Your instructions
Look for "scene" in each line of the entries, and return the matching lines.

Stored dataset items
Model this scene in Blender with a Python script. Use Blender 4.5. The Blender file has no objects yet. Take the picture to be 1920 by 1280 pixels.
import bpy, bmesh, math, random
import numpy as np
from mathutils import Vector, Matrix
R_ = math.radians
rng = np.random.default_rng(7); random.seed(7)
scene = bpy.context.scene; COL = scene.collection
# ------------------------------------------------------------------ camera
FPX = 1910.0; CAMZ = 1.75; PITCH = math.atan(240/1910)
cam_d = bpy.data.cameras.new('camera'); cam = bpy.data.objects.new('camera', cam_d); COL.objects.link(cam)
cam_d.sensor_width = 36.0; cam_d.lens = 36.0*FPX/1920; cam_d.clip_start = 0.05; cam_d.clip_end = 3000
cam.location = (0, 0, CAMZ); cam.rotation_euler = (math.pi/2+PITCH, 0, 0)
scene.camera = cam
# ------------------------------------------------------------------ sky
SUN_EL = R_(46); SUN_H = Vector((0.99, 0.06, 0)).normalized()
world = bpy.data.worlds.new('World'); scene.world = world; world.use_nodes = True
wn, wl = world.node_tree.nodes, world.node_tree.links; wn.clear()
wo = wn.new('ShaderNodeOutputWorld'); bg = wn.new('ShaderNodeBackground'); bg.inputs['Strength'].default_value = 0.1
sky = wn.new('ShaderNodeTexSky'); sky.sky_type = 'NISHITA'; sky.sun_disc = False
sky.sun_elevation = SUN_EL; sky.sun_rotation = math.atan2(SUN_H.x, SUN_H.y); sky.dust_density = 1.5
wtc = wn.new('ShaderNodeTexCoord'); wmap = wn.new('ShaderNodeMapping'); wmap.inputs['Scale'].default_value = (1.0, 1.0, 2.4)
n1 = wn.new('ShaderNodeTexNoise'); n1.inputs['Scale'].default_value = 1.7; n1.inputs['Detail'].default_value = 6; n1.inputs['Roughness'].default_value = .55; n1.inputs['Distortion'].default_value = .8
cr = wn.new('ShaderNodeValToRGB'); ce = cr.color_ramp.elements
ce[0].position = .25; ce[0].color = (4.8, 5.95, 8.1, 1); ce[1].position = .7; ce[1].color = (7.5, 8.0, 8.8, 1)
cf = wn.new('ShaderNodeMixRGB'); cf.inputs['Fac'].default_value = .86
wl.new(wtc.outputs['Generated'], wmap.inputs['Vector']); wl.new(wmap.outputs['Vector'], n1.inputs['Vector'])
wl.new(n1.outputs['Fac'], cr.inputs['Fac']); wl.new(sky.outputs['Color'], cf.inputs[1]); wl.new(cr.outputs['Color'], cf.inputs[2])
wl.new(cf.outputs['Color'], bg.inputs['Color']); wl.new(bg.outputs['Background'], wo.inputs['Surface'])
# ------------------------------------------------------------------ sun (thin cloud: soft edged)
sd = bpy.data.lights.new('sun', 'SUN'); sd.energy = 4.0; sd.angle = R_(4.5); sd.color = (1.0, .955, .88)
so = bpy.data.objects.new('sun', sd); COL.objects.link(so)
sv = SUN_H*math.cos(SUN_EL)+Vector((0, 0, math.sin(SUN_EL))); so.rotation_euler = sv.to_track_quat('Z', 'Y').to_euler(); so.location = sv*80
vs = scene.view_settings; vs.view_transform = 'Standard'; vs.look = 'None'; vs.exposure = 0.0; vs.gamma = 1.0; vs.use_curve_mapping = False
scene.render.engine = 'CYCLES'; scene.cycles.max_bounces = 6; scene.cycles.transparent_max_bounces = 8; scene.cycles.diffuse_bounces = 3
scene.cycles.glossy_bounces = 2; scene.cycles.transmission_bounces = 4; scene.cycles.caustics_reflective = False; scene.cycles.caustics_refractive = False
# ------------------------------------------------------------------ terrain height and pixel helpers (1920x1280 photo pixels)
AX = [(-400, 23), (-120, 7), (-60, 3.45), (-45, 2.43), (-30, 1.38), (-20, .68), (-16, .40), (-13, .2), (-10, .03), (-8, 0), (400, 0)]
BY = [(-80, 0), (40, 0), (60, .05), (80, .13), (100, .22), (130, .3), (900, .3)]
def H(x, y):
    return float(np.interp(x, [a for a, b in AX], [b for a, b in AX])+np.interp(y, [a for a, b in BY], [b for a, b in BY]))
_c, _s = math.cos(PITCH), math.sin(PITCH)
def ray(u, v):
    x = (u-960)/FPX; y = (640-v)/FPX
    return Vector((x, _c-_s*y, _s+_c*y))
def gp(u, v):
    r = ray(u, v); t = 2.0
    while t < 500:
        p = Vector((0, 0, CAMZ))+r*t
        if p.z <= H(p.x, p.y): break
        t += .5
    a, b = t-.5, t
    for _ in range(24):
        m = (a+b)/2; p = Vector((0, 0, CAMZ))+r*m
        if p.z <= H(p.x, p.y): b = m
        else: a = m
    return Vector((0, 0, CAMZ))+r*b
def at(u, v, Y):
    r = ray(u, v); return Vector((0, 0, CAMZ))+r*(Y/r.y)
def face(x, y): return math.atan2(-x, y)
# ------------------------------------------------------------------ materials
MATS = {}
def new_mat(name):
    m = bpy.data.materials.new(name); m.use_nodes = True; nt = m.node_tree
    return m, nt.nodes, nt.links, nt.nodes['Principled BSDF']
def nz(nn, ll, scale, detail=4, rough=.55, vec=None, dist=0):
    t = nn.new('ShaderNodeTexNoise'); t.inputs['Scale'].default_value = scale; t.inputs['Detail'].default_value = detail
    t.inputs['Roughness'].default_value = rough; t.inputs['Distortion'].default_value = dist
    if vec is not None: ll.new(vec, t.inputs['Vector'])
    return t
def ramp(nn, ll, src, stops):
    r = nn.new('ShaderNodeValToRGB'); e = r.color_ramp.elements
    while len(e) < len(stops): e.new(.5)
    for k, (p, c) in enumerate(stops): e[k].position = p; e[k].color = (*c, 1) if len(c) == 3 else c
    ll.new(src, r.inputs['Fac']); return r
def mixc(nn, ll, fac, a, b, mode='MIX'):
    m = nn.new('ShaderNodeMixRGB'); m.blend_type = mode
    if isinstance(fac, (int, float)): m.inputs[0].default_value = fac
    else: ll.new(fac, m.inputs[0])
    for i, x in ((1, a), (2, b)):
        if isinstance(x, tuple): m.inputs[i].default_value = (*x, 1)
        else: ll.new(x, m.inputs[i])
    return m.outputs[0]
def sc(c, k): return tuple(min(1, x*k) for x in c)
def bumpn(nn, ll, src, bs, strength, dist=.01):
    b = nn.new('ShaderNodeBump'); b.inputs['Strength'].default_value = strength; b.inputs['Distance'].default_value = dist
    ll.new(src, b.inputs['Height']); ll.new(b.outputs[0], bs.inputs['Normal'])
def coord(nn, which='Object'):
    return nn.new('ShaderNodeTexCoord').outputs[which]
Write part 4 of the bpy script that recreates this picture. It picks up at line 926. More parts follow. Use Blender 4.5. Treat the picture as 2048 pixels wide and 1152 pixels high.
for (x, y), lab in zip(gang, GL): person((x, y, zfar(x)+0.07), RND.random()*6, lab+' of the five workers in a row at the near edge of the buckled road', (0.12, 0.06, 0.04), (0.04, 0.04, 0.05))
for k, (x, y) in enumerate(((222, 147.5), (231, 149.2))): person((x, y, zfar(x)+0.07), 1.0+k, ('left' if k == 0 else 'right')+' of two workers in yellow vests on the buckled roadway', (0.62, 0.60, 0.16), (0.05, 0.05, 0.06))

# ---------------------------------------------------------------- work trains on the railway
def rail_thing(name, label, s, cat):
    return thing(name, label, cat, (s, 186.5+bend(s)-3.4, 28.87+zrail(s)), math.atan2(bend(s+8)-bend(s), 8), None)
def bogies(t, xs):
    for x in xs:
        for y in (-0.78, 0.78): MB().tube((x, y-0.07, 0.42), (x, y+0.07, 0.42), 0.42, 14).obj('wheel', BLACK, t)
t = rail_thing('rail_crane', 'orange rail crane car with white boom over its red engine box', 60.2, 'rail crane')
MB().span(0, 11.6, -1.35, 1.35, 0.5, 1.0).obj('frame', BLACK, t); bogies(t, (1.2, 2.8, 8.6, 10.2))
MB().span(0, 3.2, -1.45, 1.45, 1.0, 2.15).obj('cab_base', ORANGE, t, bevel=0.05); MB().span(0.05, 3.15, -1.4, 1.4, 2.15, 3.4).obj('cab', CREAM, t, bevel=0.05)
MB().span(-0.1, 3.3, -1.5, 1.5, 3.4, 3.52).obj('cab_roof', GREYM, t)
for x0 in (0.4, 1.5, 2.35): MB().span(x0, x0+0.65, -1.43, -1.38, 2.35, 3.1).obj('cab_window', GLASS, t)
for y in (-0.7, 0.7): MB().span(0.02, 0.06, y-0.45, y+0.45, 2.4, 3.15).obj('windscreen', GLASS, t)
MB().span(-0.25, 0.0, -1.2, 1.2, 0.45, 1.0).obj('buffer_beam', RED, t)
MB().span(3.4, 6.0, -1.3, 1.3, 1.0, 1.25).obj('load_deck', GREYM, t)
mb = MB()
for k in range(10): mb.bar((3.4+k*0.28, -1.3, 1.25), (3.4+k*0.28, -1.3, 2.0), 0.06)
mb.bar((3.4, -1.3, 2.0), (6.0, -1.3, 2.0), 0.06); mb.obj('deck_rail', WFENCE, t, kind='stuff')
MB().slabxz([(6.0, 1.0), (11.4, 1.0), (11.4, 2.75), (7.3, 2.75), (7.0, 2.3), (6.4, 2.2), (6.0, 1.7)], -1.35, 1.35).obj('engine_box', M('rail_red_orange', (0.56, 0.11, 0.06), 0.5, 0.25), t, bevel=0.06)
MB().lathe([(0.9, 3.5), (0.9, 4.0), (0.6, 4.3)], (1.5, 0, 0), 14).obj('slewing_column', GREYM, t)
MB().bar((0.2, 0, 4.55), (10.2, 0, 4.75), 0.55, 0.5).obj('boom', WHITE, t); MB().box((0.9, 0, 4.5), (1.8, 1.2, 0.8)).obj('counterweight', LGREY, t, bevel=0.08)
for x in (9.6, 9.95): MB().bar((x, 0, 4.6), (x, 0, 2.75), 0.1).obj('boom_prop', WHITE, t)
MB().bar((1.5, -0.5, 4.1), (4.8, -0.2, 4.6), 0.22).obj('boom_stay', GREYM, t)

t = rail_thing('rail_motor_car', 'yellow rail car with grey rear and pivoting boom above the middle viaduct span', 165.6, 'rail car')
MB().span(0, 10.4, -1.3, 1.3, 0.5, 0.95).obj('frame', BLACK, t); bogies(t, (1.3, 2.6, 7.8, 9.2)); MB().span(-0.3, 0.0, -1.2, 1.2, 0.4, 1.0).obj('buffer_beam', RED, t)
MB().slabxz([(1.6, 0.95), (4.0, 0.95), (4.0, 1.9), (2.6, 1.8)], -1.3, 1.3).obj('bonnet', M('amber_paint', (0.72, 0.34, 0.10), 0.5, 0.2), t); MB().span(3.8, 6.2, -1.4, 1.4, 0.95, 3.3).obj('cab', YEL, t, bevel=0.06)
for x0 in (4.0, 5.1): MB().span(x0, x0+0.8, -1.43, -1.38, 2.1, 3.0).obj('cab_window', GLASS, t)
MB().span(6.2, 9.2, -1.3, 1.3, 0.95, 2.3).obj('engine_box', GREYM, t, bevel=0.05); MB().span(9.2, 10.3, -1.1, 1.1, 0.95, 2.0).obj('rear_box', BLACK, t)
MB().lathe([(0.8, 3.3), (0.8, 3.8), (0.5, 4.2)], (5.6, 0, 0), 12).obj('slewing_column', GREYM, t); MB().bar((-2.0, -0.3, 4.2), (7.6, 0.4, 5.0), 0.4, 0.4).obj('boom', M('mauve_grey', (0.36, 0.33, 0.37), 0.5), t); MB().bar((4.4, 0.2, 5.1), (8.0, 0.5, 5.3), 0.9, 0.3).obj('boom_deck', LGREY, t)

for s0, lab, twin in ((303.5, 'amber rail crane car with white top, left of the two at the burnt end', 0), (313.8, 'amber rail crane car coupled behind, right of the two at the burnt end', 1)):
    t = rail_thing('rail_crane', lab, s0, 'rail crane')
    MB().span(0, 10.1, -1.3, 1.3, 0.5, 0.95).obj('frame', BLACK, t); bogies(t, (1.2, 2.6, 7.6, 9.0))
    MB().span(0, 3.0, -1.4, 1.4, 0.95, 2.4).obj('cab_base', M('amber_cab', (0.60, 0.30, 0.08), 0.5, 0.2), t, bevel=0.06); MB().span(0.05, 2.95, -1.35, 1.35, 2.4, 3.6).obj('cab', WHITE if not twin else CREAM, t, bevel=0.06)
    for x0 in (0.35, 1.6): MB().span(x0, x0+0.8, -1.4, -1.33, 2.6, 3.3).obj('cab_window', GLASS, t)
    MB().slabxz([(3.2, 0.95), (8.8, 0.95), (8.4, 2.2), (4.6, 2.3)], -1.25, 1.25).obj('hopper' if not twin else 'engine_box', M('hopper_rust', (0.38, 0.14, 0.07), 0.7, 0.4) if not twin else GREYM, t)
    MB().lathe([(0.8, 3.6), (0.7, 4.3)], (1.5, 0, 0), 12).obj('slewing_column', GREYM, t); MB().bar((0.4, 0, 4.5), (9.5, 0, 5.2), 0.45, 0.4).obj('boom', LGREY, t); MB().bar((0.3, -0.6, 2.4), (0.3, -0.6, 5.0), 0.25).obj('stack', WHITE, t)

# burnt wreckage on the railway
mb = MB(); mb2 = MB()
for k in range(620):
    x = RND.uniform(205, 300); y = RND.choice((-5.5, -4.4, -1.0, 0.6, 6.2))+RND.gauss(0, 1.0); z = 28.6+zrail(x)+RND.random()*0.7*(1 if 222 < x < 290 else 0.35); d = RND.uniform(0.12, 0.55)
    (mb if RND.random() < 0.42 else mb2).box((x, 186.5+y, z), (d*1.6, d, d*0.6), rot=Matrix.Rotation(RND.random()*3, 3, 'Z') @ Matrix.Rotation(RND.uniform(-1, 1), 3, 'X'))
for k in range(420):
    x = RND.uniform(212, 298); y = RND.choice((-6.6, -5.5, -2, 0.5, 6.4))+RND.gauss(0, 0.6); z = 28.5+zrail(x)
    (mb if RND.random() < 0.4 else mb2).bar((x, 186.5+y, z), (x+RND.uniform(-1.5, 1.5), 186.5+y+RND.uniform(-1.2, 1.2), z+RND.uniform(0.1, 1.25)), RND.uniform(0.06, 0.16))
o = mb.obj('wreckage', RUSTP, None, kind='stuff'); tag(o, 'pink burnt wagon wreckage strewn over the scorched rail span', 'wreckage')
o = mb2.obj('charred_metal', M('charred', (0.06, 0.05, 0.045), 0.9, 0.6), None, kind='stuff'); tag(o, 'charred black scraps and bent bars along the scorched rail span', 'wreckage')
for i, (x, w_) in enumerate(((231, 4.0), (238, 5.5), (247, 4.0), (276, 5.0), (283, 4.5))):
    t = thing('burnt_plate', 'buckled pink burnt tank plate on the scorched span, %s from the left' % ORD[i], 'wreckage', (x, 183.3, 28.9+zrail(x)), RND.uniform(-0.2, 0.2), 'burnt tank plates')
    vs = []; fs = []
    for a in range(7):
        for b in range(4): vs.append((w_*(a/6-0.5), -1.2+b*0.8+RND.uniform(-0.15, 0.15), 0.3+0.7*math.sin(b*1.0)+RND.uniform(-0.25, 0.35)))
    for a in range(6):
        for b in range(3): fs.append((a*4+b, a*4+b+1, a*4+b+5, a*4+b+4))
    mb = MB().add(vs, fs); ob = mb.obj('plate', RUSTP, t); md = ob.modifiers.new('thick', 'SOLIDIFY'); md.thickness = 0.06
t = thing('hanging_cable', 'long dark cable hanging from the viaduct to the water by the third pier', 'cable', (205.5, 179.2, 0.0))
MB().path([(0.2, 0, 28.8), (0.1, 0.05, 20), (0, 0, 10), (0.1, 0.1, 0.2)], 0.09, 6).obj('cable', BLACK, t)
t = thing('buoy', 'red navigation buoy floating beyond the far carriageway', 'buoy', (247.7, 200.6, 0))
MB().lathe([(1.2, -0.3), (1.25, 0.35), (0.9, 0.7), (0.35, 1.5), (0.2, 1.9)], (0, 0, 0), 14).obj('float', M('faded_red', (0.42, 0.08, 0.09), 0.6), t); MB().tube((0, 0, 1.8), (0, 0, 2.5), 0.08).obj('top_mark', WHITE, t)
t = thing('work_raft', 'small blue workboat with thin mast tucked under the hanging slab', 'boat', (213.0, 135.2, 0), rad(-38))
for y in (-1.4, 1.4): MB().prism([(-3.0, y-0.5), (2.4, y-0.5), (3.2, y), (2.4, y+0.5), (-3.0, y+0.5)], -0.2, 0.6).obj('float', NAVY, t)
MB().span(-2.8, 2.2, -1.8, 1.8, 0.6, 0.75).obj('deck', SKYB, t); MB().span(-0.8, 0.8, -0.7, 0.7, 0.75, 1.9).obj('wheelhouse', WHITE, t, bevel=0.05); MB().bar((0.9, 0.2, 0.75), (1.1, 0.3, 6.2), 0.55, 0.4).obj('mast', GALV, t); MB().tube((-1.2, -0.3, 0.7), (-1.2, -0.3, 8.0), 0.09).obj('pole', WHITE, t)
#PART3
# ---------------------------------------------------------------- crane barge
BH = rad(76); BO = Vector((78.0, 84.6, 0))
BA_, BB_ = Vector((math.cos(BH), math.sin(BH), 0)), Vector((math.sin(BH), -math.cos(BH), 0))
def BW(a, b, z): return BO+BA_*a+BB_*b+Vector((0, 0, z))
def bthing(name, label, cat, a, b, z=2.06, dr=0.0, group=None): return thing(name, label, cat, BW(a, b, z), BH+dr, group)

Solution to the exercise
Model this scene in Blender with a Python script. Use Blender 4.5. The Blender file has no objects yet. Take the picture to be 1920 by 1280 pixels.
scene = bpy.context.scene; COL = scene.collection
scene.camera = cam
world = bpy.data.worlds.new('World'); scene.world = world; world.use_nodes = True
vs = scene.view_settings; vs.view_transform = 'Standard'; vs.look = 'None'; vs.exposure = 0.0; vs.gamma = 1.0; vs.use_curve_mapping = False
scene.render.engine = 'CYCLES'; scene.cycles.max_bounces = 6; scene.cycles.transparent_max_bounces = 8; scene.cycles.diffuse_bounces = 3
scene.cycles.glossy_bounces = 2; scene.cycles.transmission_bounces = 4; scene.cycles.caustics_reflective = False; scene.cycles.caustics_refractive = False